» **WORK INSTRUCTIONS**
How does the data below read from its first line through the line containing "LAMP_NEXT = 14.0"? Print those lines exactly.

» **DATASET EXTRACT**
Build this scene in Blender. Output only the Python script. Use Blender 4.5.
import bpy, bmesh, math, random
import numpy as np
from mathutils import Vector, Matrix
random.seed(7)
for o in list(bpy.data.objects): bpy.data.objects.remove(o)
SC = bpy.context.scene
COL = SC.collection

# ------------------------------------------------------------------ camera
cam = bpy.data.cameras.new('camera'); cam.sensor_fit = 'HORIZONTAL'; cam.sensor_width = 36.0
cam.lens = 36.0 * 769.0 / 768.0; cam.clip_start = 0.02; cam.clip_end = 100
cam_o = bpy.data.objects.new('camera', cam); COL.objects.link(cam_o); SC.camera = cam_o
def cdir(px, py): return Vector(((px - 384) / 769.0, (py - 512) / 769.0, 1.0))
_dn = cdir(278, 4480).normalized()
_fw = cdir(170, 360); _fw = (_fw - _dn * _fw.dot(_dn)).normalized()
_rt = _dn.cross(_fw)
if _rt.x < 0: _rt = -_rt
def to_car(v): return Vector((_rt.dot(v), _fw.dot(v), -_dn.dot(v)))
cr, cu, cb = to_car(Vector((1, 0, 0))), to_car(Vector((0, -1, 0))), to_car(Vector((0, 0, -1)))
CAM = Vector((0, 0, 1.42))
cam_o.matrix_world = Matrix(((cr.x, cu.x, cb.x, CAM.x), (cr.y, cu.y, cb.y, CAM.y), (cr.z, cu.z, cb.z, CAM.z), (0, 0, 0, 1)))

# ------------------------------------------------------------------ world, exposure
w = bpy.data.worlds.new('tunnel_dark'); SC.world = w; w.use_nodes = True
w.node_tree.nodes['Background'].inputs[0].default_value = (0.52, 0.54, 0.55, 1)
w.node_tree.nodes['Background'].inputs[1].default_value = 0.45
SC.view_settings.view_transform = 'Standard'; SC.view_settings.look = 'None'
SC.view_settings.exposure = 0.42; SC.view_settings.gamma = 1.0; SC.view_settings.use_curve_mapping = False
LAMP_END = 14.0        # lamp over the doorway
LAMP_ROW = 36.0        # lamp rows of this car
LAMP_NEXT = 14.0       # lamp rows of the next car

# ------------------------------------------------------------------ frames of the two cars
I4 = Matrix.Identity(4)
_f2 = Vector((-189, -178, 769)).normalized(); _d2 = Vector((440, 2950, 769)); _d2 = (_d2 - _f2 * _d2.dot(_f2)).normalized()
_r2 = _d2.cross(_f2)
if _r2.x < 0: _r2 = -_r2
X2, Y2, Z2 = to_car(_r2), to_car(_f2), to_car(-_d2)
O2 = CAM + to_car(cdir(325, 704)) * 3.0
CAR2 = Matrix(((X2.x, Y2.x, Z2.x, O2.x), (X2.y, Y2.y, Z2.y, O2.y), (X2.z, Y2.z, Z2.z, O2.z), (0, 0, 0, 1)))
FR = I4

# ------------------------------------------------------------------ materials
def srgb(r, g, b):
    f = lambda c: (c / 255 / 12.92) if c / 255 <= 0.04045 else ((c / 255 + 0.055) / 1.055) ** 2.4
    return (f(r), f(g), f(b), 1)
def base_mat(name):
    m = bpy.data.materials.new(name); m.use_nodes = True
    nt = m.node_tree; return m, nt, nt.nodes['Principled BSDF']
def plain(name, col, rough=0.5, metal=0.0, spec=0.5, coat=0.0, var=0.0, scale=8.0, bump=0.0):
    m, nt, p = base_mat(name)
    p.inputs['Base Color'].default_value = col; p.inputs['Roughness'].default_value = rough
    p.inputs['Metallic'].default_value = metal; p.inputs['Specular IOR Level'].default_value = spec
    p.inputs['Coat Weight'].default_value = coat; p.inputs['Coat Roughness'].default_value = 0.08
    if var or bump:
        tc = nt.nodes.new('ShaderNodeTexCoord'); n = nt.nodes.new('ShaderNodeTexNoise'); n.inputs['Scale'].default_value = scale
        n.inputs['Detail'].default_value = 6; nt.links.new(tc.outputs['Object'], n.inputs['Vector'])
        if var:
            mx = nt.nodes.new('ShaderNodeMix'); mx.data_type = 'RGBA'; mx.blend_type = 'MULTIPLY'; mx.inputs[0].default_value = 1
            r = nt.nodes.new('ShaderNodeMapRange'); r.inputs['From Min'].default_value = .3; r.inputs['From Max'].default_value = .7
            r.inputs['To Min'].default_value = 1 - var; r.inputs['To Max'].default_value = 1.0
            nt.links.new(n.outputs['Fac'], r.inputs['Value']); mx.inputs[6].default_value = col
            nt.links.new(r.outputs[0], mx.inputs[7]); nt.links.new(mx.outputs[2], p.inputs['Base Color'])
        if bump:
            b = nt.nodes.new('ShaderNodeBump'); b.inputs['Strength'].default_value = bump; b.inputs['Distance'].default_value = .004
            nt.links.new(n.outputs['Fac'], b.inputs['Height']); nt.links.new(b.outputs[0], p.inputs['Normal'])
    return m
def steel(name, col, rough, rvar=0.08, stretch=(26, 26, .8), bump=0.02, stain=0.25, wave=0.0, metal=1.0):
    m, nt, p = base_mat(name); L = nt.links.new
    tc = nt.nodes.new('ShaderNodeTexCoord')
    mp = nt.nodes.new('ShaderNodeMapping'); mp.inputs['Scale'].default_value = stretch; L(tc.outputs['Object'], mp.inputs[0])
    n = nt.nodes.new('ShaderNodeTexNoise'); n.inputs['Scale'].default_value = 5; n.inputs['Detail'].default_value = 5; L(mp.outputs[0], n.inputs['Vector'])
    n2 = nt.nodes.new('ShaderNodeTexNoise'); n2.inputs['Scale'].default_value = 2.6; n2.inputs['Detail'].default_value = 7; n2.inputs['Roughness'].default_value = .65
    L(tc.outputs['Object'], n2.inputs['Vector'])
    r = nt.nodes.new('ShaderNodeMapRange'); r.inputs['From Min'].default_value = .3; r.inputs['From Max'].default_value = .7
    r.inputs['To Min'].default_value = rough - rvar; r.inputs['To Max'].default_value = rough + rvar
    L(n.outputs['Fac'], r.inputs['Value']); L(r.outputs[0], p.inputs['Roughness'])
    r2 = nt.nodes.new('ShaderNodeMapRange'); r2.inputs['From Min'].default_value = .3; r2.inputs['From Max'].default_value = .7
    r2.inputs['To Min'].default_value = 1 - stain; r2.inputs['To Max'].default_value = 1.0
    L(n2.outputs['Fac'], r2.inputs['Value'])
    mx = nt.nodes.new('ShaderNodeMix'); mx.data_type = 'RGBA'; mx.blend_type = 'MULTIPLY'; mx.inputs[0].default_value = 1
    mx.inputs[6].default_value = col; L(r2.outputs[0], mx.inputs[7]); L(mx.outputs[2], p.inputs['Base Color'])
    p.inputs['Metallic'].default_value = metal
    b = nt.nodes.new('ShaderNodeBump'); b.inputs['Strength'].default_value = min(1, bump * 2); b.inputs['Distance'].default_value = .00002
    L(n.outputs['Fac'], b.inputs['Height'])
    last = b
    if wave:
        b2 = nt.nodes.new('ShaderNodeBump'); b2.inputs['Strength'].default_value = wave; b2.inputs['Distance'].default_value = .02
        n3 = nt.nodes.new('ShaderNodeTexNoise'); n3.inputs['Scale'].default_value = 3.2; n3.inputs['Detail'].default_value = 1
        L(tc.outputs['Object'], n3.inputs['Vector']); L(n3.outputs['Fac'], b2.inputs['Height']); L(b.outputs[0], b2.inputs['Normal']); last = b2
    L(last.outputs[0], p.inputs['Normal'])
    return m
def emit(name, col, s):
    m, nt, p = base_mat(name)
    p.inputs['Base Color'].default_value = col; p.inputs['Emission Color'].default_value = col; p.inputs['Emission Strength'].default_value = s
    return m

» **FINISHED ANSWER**
Build this scene in Blender. Output only the Python script. Use Blender 4.5.
import bpy, bmesh, math, random
import numpy as np
from mathutils import Vector, Matrix
random.seed(7)
for o in list(bpy.data.objects): bpy.data.objects.remove(o)
SC = bpy.context.scene
COL = SC.collection

# ------------------------------------------------------------------ camera
cam = bpy.data.cameras.new('camera'); cam.sensor_fit = 'HORIZONTAL'; cam.sensor_width = 36.0
cam.lens = 36.0 * 769.0 / 768.0; cam.clip_start = 0.02; cam.clip_end = 100
cam_o = bpy.data.objects.new('camera', cam); COL.objects.link(cam_o); SC.camera = cam_o
def cdir(px, py): return Vector(((px - 384) / 769.0, (py - 512) / 769.0, 1.0))
_dn = cdir(278, 4480).normalized()
_fw = cdir(170, 360); _fw = (_fw - _dn * _fw.dot(_dn)).normalized()
_rt = _dn.cross(_fw)
if _rt.x < 0: _rt = -_rt
def to_car(v): return Vector((_rt.dot(v), _fw.dot(v), -_dn.dot(v)))
cr, cu, cb = to_car(Vector((1, 0, 0))), to_car(Vector((0, -1, 0))), to_car(Vector((0, 0, -1)))
CAM = Vector((0, 0, 1.42))
cam_o.matrix_world = Matrix(((cr.x, cu.x, cb.x, CAM.x), (cr.y, cu.y, cb.y, CAM.y), (cr.z, cu.z, cb.z, CAM.z), (0, 0, 0, 1)))

# ------------------------------------------------------------------ world, exposure
w = bpy.data.worlds.new('tunnel_dark'); SC.world = w; w.use_nodes = True
w.node_tree.nodes['Background'].inputs[0].default_value = (0.52, 0.54, 0.55, 1)
w.node_tree.nodes['Background'].inputs[1].default_value = 0.45
SC.view_settings.view_transform = 'Standard'; SC.view_settings.look = 'None'
SC.view_settings.exposure = 0.42; SC.view_settings.gamma = 1.0; SC.view_settings.use_curve_mapping = False
LAMP_END = 14.0        # lamp over the doorway
LAMP_ROW = 36.0        # lamp rows of this car
LAMP_NEXT = 14.0       # lamp rows of the next car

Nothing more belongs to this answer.